Его не слушали: смеялись кучера,
И грызла яблоки, с шарманкой, детвора,
Афиши клеили, и ставили капканы,
И пели песенки, и жарили каштаны,
И светлой улицей, как просекой прямой,
Летели лошади из зелени густой!
 
   Париж, веселый, легкомысленный, загорающийся от газетных строк (клюющий «крупу свинцовых крох»), эгоистичный, обаятельный, прекрасный…
   В стихотворении, в свою очередь, откликнулась работа Мандельштама над переводами из Огюста Барбье. «Льва» мы встречаем в строке из перевода стихотворения Барбье «Лев»: «Три дня метался лев народного терпенья…» В другом переводе, «Это зыбь», волнение на море описывается так – с применением эпитета «большеголовый»: «Раздутым теменем большеголовой качки / Колотит крышу низких туч». В стихотворении «Язык булыжника мне голубя понятней…» речь идет, однако, не о деятелях Парижской коммуны (помянутых в очерке о крестьянской конференции) или Июльской революции 1830 года, поэтом которой был Барбье, а о неистовых трибунах Великой Французской революции. Их «большеголовость» выступает как одно из проявлений их «львиной» природы. Из комментария М.Л. Гаспарова к процитированному стихотворению: «Клички месяцам – революционный календарь 1793 года, клятва как яблоко (руки поднимали) – клятва верности общему делу “в зале для игры в мяч” в 1789 году (Jeu de paume созвучно со словом pomme, “яблоко”); львиная голова – обычно говорилось про внешность Мирабо и Дантона…»[49]
   Крупные черты лица Мирабо и Дантона многократно упоминаются мемуаристами и воспроизведены портретистами. Мирабо сам называл свою голову «кабаньей». Известны и слова Дантона, сказанные, по преданию, палачу перед казнью: «Не забудь показать мою голову народу; такие головы не каждый день удается видеть».
   «Председатель Вуазей», который «словно с галереи Парижской коммуны сошел», напоминает автору очерка, таким образом, не только деятелей Коммуны, но видится в перспективе всей богатой революционной традиции Франции.
   Продолжим наше знакомство с работой крестьянского съезда. «На трибуне Наркомзем Теодорович.
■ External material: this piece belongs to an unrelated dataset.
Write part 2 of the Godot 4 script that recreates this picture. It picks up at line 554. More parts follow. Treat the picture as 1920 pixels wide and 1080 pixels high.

Он говорит с жаром молодого ученого перед мировым университетом. Чудесная, ясная лекция по крестьянскому вопросу в России, от Болотникова и Пугачева до наших дней, выпуклая, насыщенная исторической правдой» («Международная крестьянская конференция»). Теодорович И.А. (1875–1937) – большевик, партийный деятель. В октябре 1917 года – нарком по делам продовольствия. В 1920–1928 годах – член коллегии Наркомзема, заместитель наркома земледелия (наркомом земледелия был в период проведения крестьянской конференции А.П. Смирнов). В 1928–1930 годах И. Теодорович – генеральный секретарь Международного крестьянского совета (Крестинтерн). В 1930-е годы – редактор журнала «Каторга и ссылка». В 1937-м репрессирован и расстрелян.
   На крестьянской конференции Теодорович выступил 12 октября с докладом «Результаты аграрной революции в России». Сравним впечатление Мандельштама от речи Теодоровича с отчетом в «Правде» (№ 232 от 13 октября 1923 года, с. 3): «В обстоятельном красочном докладе оратор развертывает картину крестьянских движений в России, начиная с пугачевского, и иллюстрируя свои положения целым рядом данных, разъясняет механизм эксплоатации крестьянства самодержавием»[50].
   «Известия», № 234 (1971) от 13 октября 1923 года, с. 3, о докладе Теодоровича: «Оратор дает крайне содержательный исторический очерк положения русского крестьянства».
   Есть все основания полагать, что Мандельштам был на заседании Международной крестьянской конференции 12 октября 1923 года: именно в этот день выступил со своей речью И.А. Теодорович и проходили также упоминаемые Мандельштамом прения по сделанному накануне докладу Е. Варги.